Mass Movements and "The Left"

Carrol Cox cbcox at ilstu.edu
Tue Aug 27 15:39:53 PDT 2002


Chip Berlet wrote:
>
> Hi,
>
> Um, Carrol, there is this whole area of study in Sociology called
> Social Movement Theory where there is a lot of material on how mass
> social movements form--what ingredients are needed--and how people
> with grievances are recruited into social movements--primarily
> face-to-face interaction in the context of an attractive framing of
> issues. Social movements cannot be summoned into existence by
> Marxist study groups or parties. But once a social movement gets
> rolling, leftists can certainly attempt to influence the goals and
> direction of the movement. The Civil Rights Movement is a clear
> example--the progressive Highlander Center played an important role
> in training movement leaders.

I agree. Perhaps that literature you mention covers my next point, but I'll raise it. I suspect that those descriptions of the "ingredients" cover both clusters of activity that _do_ explode into the historically visible movements _and_ the kind of movements that I and a few others have started a number of. And one or two of those even seemed to flourish for a short time.

Many important leaders (locally and regionally) in the '60s had at one time or the other been influenced, trained even, by various CPUSA groups or off-shoots. But I would also suspect that there would have been no way of knowing in advance which "centers" or committees or etc. were going to have profound (even if partly invisible) effects and which were going to be deadends. And that, moreover, the effects could not, even on a backward view, be correlated very closely with the (apparent) strengths or weaknesses of the earlier groups (or grouplets).

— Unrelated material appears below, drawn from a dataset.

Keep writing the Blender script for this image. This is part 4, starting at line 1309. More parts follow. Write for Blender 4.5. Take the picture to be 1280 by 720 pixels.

I certainly agree that when a social movement gets rolling, leftists can (and some certainly will) have profound influence on the direction of such movements. That is why I try occasionally to argue that threads on this list that focus on the _present_ are backward looking. By the time anything we think _now_ bears fruit (good or bad) condtions will have changed.

And that is why, also, I think that _useful_ class analysis has to be something other than a concern with the "messy reality" around us, because that messy reality will change greatly before our thought ever achieves anything.